___ Material provided

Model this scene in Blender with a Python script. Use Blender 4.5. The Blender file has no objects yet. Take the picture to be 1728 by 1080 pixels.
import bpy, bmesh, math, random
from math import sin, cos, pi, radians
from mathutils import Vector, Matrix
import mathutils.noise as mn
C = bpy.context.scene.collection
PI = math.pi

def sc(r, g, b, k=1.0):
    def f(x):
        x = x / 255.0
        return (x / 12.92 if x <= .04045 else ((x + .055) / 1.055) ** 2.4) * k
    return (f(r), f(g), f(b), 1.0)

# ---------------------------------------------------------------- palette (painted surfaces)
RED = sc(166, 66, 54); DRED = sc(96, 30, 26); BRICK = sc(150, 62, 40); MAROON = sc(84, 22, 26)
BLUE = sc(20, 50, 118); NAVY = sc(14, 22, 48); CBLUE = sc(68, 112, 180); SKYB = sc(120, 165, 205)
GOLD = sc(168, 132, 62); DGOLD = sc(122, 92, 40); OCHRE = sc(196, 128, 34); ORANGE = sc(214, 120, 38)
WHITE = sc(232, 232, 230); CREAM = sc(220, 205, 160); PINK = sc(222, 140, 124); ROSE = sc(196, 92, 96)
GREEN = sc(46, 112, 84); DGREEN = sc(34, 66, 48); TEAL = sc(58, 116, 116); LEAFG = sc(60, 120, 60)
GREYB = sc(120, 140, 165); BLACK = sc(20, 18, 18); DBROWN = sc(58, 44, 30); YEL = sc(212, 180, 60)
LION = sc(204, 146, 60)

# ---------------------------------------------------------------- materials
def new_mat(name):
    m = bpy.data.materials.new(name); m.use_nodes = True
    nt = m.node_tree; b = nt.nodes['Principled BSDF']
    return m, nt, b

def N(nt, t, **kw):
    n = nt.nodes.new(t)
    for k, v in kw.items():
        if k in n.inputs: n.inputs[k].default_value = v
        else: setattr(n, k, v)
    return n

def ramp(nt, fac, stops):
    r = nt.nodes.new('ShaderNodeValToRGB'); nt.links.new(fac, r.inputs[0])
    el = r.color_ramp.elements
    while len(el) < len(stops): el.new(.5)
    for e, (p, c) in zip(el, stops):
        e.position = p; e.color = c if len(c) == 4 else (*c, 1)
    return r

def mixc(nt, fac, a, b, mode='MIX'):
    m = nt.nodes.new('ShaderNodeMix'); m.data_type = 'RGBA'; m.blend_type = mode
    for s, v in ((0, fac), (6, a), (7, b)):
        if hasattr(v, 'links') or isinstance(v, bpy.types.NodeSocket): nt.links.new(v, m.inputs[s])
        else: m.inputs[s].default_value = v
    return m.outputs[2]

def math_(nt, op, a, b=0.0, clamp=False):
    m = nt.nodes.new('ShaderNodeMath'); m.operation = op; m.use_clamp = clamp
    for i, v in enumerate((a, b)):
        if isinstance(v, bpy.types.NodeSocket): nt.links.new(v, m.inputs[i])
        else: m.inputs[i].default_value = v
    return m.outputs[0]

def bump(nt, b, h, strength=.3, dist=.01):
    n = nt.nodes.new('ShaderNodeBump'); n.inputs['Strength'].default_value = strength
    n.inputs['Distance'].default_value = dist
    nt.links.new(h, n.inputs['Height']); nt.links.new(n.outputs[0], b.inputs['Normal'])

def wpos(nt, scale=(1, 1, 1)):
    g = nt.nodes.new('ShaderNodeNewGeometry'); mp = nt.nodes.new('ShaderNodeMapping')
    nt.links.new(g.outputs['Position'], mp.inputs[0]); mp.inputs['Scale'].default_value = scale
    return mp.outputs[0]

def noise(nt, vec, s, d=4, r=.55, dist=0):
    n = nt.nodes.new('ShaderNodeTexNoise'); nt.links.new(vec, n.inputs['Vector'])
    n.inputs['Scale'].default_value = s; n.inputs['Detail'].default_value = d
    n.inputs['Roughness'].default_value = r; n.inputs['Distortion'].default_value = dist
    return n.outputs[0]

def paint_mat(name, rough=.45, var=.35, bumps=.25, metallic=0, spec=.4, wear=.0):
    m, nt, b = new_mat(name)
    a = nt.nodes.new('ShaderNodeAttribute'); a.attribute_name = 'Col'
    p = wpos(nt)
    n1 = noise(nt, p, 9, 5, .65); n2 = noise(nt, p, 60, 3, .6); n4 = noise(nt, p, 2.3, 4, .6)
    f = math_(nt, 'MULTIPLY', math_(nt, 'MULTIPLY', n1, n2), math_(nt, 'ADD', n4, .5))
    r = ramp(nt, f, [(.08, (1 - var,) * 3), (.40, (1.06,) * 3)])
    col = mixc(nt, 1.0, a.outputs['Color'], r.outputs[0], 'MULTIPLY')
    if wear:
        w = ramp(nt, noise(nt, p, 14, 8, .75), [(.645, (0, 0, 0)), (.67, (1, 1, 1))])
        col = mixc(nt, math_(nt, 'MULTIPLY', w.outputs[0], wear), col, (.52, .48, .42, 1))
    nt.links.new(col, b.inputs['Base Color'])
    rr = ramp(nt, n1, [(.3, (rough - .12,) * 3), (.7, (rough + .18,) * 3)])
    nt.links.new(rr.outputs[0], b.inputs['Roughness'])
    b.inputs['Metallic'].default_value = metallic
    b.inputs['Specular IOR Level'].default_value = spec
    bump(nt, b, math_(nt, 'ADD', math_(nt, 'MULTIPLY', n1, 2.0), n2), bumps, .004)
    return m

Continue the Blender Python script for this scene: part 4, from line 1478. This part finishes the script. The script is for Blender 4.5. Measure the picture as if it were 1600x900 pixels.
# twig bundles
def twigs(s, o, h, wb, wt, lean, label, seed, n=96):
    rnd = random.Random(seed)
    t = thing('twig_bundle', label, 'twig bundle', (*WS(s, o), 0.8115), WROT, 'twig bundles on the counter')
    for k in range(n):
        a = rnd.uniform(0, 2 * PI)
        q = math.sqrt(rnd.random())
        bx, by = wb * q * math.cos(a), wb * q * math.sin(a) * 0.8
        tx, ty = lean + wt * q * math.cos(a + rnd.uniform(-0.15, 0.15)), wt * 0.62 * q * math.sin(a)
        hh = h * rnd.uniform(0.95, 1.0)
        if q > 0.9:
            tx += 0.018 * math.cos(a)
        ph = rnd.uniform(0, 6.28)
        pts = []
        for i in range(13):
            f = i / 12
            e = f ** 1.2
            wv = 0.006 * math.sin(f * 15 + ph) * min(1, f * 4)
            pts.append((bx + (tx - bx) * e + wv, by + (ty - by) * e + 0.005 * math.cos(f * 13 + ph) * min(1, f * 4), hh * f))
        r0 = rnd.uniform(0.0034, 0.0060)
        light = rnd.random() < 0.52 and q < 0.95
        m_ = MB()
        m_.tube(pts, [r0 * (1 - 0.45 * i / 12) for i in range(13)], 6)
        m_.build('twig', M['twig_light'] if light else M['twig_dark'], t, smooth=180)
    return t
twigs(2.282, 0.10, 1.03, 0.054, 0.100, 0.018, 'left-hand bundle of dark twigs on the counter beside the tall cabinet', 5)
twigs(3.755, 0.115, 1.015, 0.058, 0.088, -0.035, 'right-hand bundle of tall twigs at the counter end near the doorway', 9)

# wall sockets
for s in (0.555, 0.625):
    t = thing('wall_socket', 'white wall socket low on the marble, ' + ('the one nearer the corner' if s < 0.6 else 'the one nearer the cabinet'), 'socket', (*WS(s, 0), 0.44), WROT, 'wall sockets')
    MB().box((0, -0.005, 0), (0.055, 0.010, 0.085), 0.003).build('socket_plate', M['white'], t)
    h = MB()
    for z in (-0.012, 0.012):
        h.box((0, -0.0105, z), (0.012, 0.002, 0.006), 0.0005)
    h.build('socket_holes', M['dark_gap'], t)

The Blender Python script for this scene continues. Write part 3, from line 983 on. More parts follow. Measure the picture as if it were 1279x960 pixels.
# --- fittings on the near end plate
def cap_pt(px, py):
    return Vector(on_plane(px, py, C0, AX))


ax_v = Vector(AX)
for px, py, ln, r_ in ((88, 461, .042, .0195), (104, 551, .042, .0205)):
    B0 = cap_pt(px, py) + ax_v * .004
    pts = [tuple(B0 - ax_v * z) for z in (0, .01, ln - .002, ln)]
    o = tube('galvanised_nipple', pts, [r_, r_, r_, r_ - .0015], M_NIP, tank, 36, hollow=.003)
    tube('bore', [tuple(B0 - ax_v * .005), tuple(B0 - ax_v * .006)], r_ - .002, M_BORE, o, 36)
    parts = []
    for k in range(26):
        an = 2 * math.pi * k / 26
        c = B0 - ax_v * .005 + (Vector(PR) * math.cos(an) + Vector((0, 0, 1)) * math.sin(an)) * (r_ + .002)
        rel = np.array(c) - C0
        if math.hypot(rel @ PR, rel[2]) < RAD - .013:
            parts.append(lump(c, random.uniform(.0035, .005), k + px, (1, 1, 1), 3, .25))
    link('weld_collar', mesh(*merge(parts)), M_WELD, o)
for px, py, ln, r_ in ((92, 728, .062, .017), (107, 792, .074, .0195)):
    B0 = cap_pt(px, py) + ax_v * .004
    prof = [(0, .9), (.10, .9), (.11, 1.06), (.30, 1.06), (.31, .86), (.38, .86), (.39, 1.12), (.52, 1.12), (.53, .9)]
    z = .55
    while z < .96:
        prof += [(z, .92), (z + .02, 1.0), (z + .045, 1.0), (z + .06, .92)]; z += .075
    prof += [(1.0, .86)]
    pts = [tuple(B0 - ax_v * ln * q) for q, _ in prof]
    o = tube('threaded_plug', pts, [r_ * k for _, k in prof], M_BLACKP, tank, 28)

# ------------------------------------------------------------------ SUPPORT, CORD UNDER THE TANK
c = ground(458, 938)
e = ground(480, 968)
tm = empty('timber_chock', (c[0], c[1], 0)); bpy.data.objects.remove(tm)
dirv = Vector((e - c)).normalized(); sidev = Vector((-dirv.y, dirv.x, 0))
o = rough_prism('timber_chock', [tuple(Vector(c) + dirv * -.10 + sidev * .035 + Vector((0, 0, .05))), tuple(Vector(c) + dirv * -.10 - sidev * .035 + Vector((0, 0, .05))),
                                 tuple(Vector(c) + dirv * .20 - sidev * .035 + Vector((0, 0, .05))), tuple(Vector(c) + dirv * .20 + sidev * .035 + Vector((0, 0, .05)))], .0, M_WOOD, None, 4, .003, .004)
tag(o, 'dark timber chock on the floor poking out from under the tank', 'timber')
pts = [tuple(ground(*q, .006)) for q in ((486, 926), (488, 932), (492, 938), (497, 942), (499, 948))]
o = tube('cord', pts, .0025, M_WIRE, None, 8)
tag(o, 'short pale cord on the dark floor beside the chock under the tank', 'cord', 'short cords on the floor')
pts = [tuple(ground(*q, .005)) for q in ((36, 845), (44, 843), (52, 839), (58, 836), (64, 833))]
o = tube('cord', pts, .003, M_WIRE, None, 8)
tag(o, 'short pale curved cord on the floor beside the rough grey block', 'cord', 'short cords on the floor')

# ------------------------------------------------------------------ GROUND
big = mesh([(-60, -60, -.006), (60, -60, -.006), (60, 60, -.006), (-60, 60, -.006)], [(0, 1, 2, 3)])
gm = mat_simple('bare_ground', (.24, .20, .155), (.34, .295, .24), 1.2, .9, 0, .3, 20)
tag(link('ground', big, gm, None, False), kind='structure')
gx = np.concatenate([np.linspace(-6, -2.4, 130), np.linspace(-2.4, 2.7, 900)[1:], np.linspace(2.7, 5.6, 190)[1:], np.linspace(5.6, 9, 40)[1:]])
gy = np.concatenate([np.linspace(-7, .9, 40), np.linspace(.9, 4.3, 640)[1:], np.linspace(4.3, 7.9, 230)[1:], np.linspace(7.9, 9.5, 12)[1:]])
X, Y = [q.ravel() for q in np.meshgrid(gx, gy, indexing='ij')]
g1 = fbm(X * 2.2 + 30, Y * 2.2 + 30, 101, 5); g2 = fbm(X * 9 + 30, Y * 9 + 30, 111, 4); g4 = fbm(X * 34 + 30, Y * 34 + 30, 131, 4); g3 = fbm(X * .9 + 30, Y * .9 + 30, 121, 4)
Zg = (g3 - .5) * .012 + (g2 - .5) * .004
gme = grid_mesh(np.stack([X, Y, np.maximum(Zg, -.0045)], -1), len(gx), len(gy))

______

Problem to work on:
Above are the records. Copy the lines beginning at the one that has "The Blender Python script for this scene continues." and ending with the one that has "return Vector(on_plane(px, py, C0, AX))", unchanged.

Result below:
The Blender Python script for this scene continues. Write part 3, from line 983 on. More parts follow. Measure the picture as if it were 1279x960 pixels.
# --- fittings on the near end plate
def cap_pt(px, py):
    return Vector(on_plane(px, py, C0, AX))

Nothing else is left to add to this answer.